Berkun Oya yazarak yönettiği filmi, yazarken düşündüklerini, ne kadar görüntüledi, bunu ancak kendi bilir, ama, bir film yazdığını unutmadığı, çektiği filmle belli oluyor. Sinema olarak yazılırken, film olarak düşünülmüş… Senaryo doğal olarak, film yapmak için yazılan bir metindir ama, dramatik yapısı olmayan (gerçekten yok mu?) İyi Seneler Londra gibi film yazılırken -ve yönetecek kişi tarafından yazılıyorsa- sinema olarak çözüme hazır hale gelmiştir. Görüntü yönetmeninin algıları, oyuncuların yorumları (yoksa rolü değerlendirmeleri mi?) ile senaryo filmleşirken, yönetmen kontrolü elinde tutabilirse (Oya oyuncularına çok hakim) ortaya, dramatik yapı ile ilgi çekmek peşinde olmayan, bir günlük birbirini kesen olaylar / birbiri ile kesişen kişiler, üzerine bir film; gecenin bir yerinde balkondan atlayan (düşen!), aşağıdaki hiç ilgisiz (ilgisiz mi?) bir kişi üzerine düşmesi ile finale ulaşan bir labirent öykü çıkıyor.

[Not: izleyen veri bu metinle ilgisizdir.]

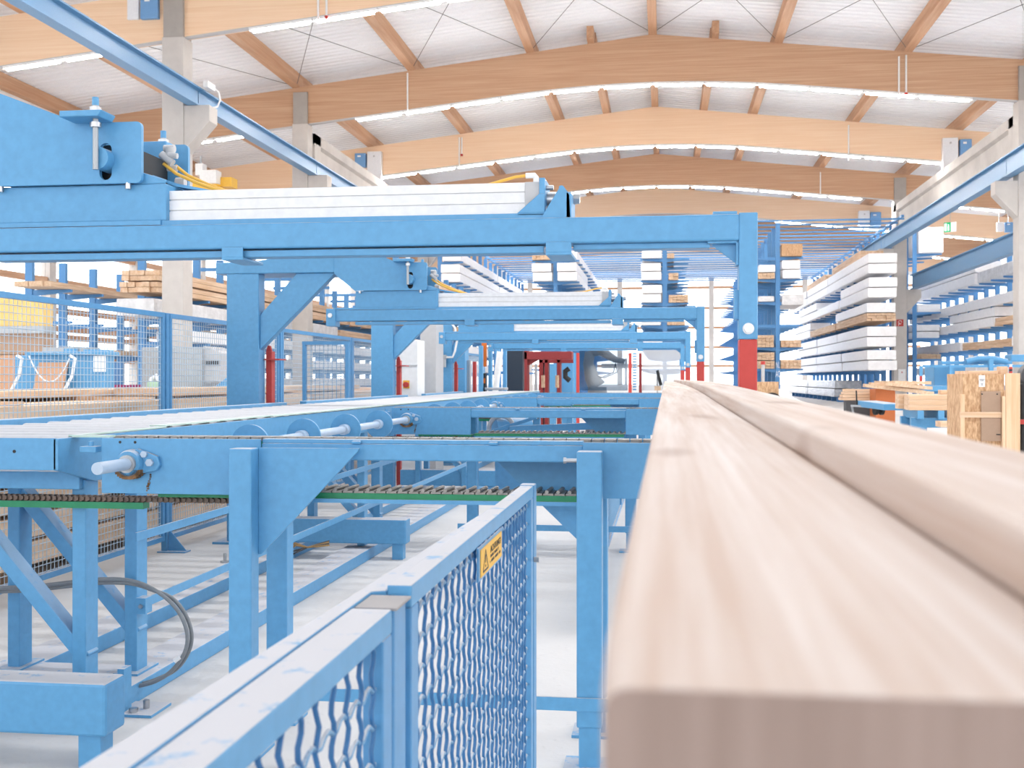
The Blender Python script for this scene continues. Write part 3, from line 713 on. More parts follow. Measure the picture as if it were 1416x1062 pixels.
# looping grey cables at the left
t = thing('cable_loop', 'two grey cables looping down beside the near table leg', 'cable', (-2.4, 4.85, .1))
for k in range(2):
    pts = [(-40,815), (0,813), (45,811), (100,805), (140,801), (175,802), (205,811), (232,829), (250,851), (259,878), (255,903), (238,927), (215,942), (190,949), (165,953), (120,958)]
    P = [px(u+(3 if 4 < i < 12 else 0)*k*2, v+5*k*(1 if i < 7 else -.4), Y=4.84+.03*k) for i, (u, v) in enumerate(pts)]
    Q = []
    for i in range(len(P)-1):
        p0, p1, p2, p3 = P[max(i-1,0)], P[i], P[i+1], P[min(i+2,len(P)-1)]
        for s_ in (0, .25, .5, .75): Q.append(.5*((2*p1)+(p2-p0)*s_+(2*p0-5*p1+4*p2-p3)*s_**2+(3*p1-p0-3*p2+p3)*s_**3))
    Q.append(P[-1]); MB().tube(Q, .0095, 8).build('cable', CABLE, t)
q = px(246, 911, Y=4.84); MB().cyl(q+Vector((-.014,0,-.01)), q+Vector((.014,0,.01)), .013, 8).build('cable_tie', WHITE, t)
# bundle of brown cables on the floor
for k in range(4):
    a = px(392, 772-3*k, Z=.12); b = px(425, 757, Z=.22); c = px(455, 748+2*k, Z=.25)
    solo(MB().tube([a, (a+b)/2+Vector((0,0,.05*(k%2))), b, c], .007, 6), 'floor_cable', plain('tan_cable', (170,136,84), .6) if k % 2 else DGREY, f'{["dark","tan","dark","tan"][k]} cable in the bundle under the second base beam', 'cable', 'cables under the conveyor')

# ================================================================== TIMBERS ON THE RIGHT
ST_ = [(835,1560,926), (835,1469,868), (848,1416,826), (872,1240,714), (893,1120,636), (901.5,1057.5,597), (906.5,1024,576), (911.5,990,555), (915.5,968.5,540.5), (917.3,950.7,532.6), (919,931,527.2)]
W1 = .14
secL = []
base = []
for uL, uS, v in ST_:
    d = W1*F/(uS-uL); z = EYE-(v-HV)*d/F
    y = d/CT*.9925
    a = (uL-708)/F; x = d*(-ST+a*CT); y = d*(CT+a*ST)
    base.append((x, y, z))
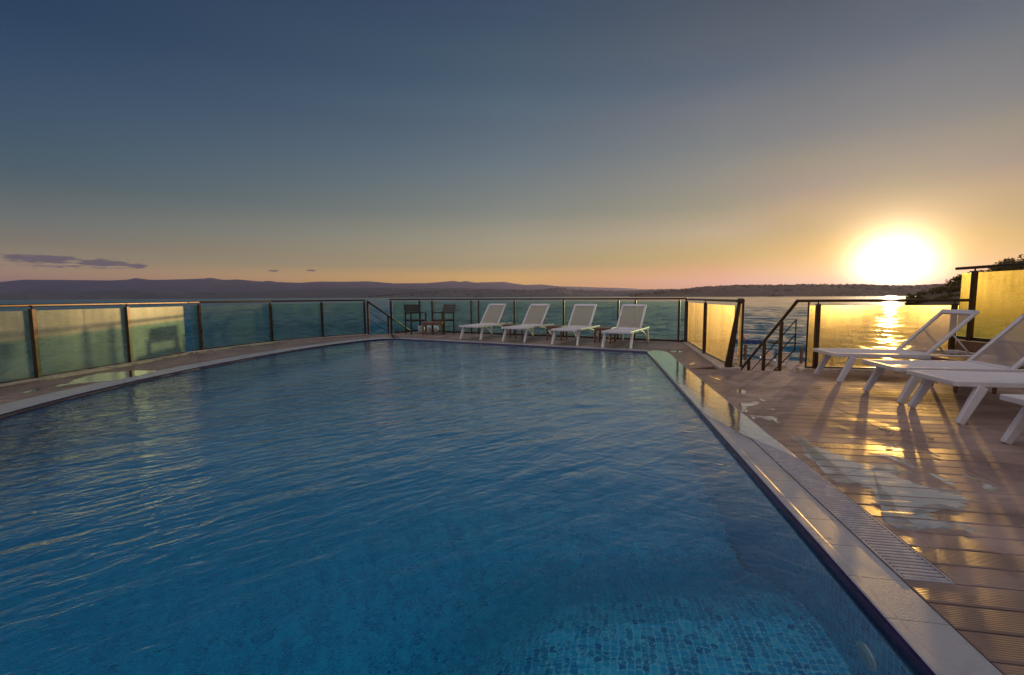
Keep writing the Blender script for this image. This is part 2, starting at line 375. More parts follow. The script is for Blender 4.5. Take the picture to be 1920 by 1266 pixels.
M['far_land'] = mat_land('far_mountain', (.035, .05, .04), (.09, .085, .065), .0006)
M['mid_land'] = mat_land('mid_hill', (.03, .045, .03), (.10, .09, .06), .002)
M['near_land'] = mat_land('near_hill', (.055, .042, .02), (.13, .085, .04), .006)  # orange glow of hazy air below the sun put into the land colour
M['head_land'] = mat_land('headland_scrub', (.07, .05, .02), (.14, .095, .045), .12)
M['leaf'] = mat_leaf('scrub_leaves', (.060, .045, .012), (.15, .105, .03))  # brown cast of the sun's glare put into the leaf colours
M['farleaf'] = mat_leaf('distant_foliage', (.05, .04, .018), (.11, .08, .035))

# ------------------------------------------------------------------ mesh helpers
def tag(o, label=None, cat=None, group=None, kind=None):
    if label: o['label'] = label
    if cat: o['category'] = cat
    if group: o['group'] = group
    if kind: o['kind'] = kind
    return o
def empty(name, loc=(0, 0, 0), rz=0.0):
    o = bpy.data.objects.new(name, None); COL.objects.link(o); o.location = loc; o.rotation_euler = (0, 0, rz)
    o.empty_display_size = .1
    return o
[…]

Oya’nın sürprizleri de var, yıllar sonra Can Tokay’ı sinemamıza tekrar konuk ediyor.
(Senaryosunu da yazdığı Beyaz Melek ile ilk yönetmenliğini yapan Mahsun Kırmızıgül de bir öykü anlatıyor, kendi senaryosunu yönetirken, -belki- aksamayan bir yöntem kullanıyor, sinemasal keyifli zamanlar yakalaya biliyor, ama yeni hiçbir şey yok, eski Yeşilçam anlatımın teknolojisi gelişmiş yeni hali—)

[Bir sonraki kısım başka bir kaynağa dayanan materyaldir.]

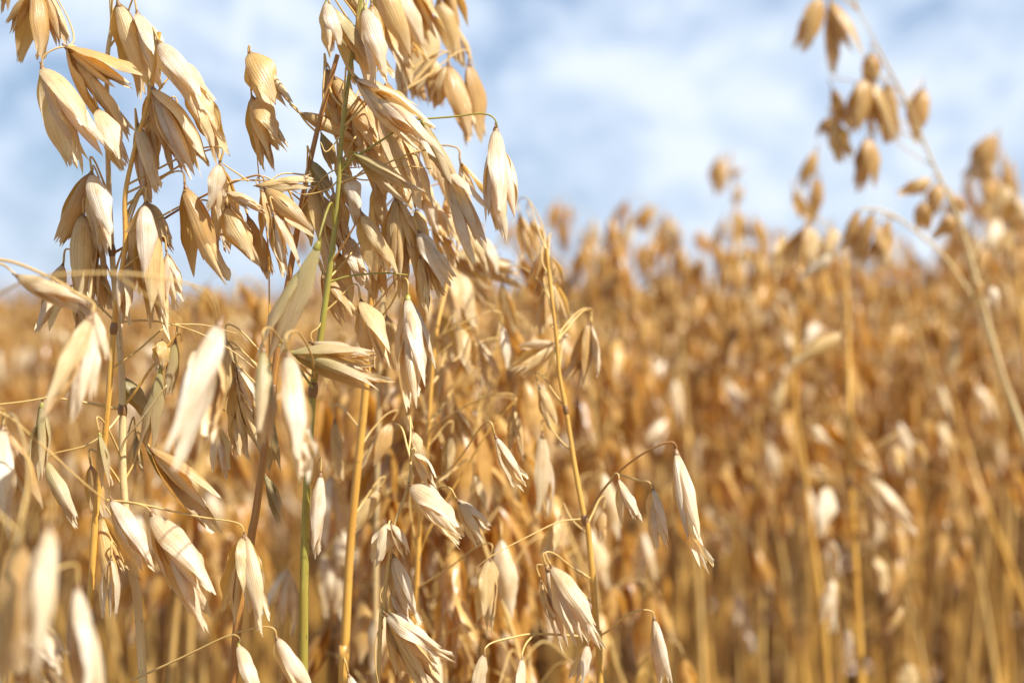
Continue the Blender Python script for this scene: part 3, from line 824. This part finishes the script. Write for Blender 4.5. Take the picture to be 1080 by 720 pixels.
# --- right of the middle
oat_plant('knotty golden oat plant with three husks on a long bent side branch',
    [(576, 262, .425), (581, 307, .425), (587, 358, .425), (590, 395, .425), (597, 432, .424), (606, 490, .422), (616, 544, .42), (621, 566, .42), (630, 673, .42), (633, 730, .42)],
    (3.5, 7.5),
    [(653, 506, 665, 550, .412, K(open_deg=16, wide=.95, tone='pale', roll=45, br=False)),
     (689, 516, 698, 578, .412, K(open_deg=16, wide=.95, tone='pale', roll=45, br=False)),
     (713, 477, 732, 580, .408, K(open_deg=10, wide=.7, tone='pale', roll=65, br=False, nflo=3)),
     (636, 540, 632, 570, .44, K(open_deg=22, wide=1.5, tone='brown')),
     (570, 612, 583, 658, .415, K(open_deg=12, wide=1.0, tone='husk')),
     (582, 598, 624, 668, .410, K(open_deg=18, wide=1.0, tone='pale', roll=50, nflo=3)),
     (577, 600, 602, 676, .415, K(open_deg=10, wide=.7, tone='pale')),
     (690, 652, 698, 722, .412, K(open_deg=8, wide=.7, tone='pale', roll=70, br=False)),
     (511, 690, 500, 750, .40, K(open_deg=9, wide=1.05, tone='pale', roll=80, br=False)),
     (551, 694, 546, 748, .40, K(open_deg=14, wide=1.1, tone='pale', roll=60, br=False)),
     (620, 680, 606, 724, .41, K(open_deg=16, wide=1.1, tone='pale')),
     (569, 409, 584, 452, .44, K(open_deg=12, wide=1.2, tone='husk', roll=70)),
     (572, 460, 575, 545, .45, K(open_deg=12, wide=.8, tone='pale', roll=80)),
     (621, 342, 604, 406, .45, K(open_deg=12, wide=1.2, tone='brown', roll=60)),
     (624, 344, 630, 392, .45, K(open_deg=8, wide=.8, tone='pale')),
     (584, 366, 538, 392, .45, K(open_deg=18, wide=1.1, tone='husk', roll=60)),
     (583, 362, 547, 366, .45, K(open_deg=14, wide=1.0, tone='pale')),
     (586, 362, 560, 404, .455, K(open_deg=14, wide=1.0, tone='husk')),
     (592, 352, 602, 356, .44, K(open_deg=30, wide=2.2, tone='pale')),
     (577, 262, 560, 312, .455, K(open_deg=16, wide=1.0, tone='brown')),
     (580, 270, 590, 300, .45, K(open_deg=16, wide=1.3, tone='husk')),
     (582, 298, 596, 342, .45, K(open_deg=16, wide=1.2, tone='husk')),
     (577, 304, 570, 352, .46, K(open_deg=20, wide=1.0, tone='brown')),
     (548, 226, 560, 276, .50, K(open_deg=16, wide=1.0, tone='husk')),
     (560, 232, 575, 270, .50, K(open_deg=16, wide=1.0, tone='husk')),
     (590, 548, 575, 590, .45, K(tone='husk')), (530, 300, 540, 350, .50, K(tone='husk')),
     ], mat='stem_gold', nodes=[(618, 548), (630, 673), (597, 432)],
    branches=[(2.8, [(617, 545, .42), (632, 522, .418), (650, 500, .415), (672, 482, .412), (694, 470, .409), (708, 466, .408), (713, 470, .408), (713, 477, .408)], 'stem_red'),
              (2.6, [(652, 500, .415), (672, 506, .413), (684, 508, .412), (689, 516, .412)]),
              (2.4, [(643, 509, .416), (648, 500, .414), (652, 500, .413), (653, 506, .412)]),
              (2.8, [(628, 673, .42), (605, 670, .416), (564, 668, .410), (540, 672, .405), (520, 677, .402), (512, 683, .40), (511, 690, .40)]),
              (2.4, [(564, 668, .410), (555, 678, .405), (551, 688, .401), (551, 694, .40)]),
              (2.6, [(630, 672, .42), (645, 662, .417), (662, 648, .414), (678, 643, .412), (688, 645, .412), (690, 652, .412)]),
              (1.8, [(616, 547, .42), (590, 550, .418), (560, 564, .414), (520, 585, .41), (500, 600, .41)])])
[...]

Hiçbir filmi bir diğeri ile karşılaştırmak istemem ve filmler hakkında da genel olarak eleştiri yazmam ama, İyi Seneler Londra’yı seyredince, bu film hakkında yazı (eleştiri değil) yazmak istedim. (Beyaz Melek, bu isteği vermedi, -belki- Çilingir’in talebi ile yazabileciğim.)